C’est au tour de WITHIN TEMPTATION de se lancer dans le concert virtuel, après tant d’autres artistes du même acabit. À cette occasion, la formation de Sharon den Adel décide de nous en mettre plein les yeux à grands renforts de fonds verts et d’effets spéciaux. Mais à trop vouloir éblouir, on s’y brûle la cornée ! Et ce n’est certainement pas l’avertissement à l’attention des épileptiques diffusé au début qui nous rassure de ce côté-là…
L’introduction présage pourtant d’une expérience intéressante : une cinématique en 3D dépeignant une ville détruite et baignée d’une lumière bleutée se révèle à nous, tandis qu’un visage de cyborg énonce l’histoire sur fond d’orchestrations sombres et mystérieuses – il reviendra par la suite pour présenter les différentes parties de la setlist, mais sans établir de scénario précis.
Le concert démarre avec Forsaken, choix d’ouverture plutôt audacieux et dont les accents dramatiques conviennent finalement à l’univers futuriste et dévasté. On découvre alors un espace « scénique » excessivement grand, certes bien conçu, mais qui minimise la performance du groupe cadré de beaucoup trop loin et noyé sous une pluie de faisceaux lumineux. Au bout d’une quinzaine de minutes, il nous est même nécessaire de nous reposer les yeux quelques instants face à cette surenchère de flashs ! Le son est néanmoins excellent, et la très jolie voix de Sharon den Adel ne semble pas avoir été affectée par ces longs mois de pause.
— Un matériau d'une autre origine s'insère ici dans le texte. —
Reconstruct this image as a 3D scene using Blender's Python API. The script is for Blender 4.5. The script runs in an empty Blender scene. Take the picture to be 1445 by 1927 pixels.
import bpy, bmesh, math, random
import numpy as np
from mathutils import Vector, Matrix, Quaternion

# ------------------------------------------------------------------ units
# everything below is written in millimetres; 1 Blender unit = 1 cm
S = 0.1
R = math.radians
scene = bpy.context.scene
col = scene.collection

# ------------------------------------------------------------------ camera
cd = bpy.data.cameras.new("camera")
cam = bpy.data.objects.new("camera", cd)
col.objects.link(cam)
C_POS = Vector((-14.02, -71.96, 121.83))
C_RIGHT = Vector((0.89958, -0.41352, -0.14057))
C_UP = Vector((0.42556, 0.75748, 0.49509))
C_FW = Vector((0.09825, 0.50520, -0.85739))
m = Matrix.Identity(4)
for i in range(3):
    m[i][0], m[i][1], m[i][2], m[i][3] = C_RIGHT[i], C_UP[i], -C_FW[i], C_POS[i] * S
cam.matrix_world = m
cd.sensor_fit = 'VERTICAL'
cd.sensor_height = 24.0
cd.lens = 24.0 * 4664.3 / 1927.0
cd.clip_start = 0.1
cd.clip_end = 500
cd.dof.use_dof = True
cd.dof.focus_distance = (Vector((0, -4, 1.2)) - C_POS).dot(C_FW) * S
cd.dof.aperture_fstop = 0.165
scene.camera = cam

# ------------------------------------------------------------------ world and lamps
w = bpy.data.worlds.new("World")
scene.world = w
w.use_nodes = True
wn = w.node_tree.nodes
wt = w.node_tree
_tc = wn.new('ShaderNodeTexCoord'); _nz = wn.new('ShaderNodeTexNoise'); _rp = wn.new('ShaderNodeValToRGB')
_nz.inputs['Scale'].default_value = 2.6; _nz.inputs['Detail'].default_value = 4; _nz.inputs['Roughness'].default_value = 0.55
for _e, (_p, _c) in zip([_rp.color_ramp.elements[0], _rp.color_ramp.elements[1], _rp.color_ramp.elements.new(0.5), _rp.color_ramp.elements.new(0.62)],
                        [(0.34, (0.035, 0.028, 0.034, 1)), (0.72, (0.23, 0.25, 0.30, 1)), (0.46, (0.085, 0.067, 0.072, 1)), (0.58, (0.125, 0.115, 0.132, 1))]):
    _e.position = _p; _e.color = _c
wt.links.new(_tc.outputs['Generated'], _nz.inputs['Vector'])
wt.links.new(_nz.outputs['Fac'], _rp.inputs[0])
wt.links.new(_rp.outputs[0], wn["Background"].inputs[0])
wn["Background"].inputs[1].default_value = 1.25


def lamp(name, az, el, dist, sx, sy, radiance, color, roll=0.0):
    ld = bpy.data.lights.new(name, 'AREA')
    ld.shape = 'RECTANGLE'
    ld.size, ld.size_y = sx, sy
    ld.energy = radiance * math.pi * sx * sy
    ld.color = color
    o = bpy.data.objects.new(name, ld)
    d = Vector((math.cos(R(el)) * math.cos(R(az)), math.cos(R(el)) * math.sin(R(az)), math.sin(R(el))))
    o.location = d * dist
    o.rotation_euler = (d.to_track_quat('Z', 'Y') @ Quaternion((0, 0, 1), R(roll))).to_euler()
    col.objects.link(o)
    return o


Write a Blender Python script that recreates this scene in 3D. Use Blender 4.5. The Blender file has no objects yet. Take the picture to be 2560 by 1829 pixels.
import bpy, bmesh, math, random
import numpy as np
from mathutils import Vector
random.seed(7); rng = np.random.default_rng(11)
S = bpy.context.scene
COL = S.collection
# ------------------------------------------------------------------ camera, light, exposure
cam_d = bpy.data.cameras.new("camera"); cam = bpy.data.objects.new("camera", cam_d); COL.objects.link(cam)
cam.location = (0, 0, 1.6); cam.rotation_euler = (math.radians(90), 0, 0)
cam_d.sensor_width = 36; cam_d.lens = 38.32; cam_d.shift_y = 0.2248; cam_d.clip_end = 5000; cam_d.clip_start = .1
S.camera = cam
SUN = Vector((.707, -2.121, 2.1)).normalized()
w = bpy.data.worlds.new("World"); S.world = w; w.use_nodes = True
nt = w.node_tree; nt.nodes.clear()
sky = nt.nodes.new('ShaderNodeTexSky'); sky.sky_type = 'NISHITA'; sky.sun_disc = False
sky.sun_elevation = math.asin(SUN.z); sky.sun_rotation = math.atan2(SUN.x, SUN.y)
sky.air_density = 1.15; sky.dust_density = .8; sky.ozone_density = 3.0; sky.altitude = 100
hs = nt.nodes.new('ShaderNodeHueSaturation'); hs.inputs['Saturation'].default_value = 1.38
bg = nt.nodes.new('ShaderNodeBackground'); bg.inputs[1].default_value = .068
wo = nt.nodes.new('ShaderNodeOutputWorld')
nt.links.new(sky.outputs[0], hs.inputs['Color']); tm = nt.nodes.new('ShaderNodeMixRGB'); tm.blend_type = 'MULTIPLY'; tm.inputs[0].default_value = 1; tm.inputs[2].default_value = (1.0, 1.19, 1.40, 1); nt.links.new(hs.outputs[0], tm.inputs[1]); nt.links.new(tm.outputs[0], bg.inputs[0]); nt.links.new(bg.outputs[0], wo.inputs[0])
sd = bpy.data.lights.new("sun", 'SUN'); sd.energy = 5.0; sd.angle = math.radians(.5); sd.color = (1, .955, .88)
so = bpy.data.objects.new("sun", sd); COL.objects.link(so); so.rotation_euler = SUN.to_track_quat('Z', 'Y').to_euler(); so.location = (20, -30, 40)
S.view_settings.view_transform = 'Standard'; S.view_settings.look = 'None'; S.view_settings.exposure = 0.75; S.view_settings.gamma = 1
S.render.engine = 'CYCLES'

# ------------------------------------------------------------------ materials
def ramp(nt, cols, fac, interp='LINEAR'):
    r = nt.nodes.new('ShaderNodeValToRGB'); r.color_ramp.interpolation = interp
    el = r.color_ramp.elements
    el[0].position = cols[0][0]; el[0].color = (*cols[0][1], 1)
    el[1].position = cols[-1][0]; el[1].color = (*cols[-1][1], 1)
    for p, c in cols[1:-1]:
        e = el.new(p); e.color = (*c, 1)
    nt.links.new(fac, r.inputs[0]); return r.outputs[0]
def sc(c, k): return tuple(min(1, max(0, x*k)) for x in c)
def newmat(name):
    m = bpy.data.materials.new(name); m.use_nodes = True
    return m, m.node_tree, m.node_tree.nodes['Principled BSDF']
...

Par la suite, on constate que les morceaux s’accordent de près ou de loin à cette thématique plutôt austère, et c’est ainsi que des titres tels que Faster ou Sinéad se voient écartés, et l’album « Mother Earth » (2000), complètement éludé. Un univers bien à propos, en revanche, pour les compos’ que sont The Reckoning ou Supernova, dont les sonorités électro font écho aux paysages futuristes et dystopiques.
Priorité, donc, au dernier album en date « Resist » (2019), mais aussi aux trois nouveaux singles sortis cette année. Si cette setlist a le mérite de ne pas être entièrement attendue, on se rend compte que les derniers nés, et surtout The Purge et Shed My Skin, manquent cruellement de poids comparés à des Our Solemn Hour, And We Run ou Raise Your Banner qui ont déjà démontré leurs qualités lors des tournées.
De surcroît, la présence des Allemands de ANNISOKAY sur Shed My Skin, intégrés maladroitement sur fond vert, n’apporte pas grand chose, et le fait que les différents musiciens aient été filmés séparément prive la performance d’un dynamisme qui lui aurait été salutaire (voir la vidéo ci-dessous). C’est à se demander si le suremploi des plans d’ensemble n’est pas une manière de cacher la misère ! Au passage, on regrette que les costumes et coiffes élaborés de Sharon soient trop peu mis en valeur.
ANNISOKAY en action. Cachez-moi ces contours que je ne saurais voir…!
Même déception concernant Tarja Turunen, dont la participation sur Paradise avait été annoncée en amont et promettait de réjouir les fans. Pire : les plans consacrés à la chanteuse sont isolés, loin des autres musiciens, ou bien projetés sur de faux écrans géants derrière la scène, absolument superflus pour un concert en ligne… À l’heure où les fans souhaitent plus que tout retrouver la puissance et l’authenticité des vrais concerts, cette overdose de virtuel finit de nous en éloigner. Quant au rappeur Xzibit sur And We Run, nous n’avons droit qu’à la retransmission du clip… sur écran géant.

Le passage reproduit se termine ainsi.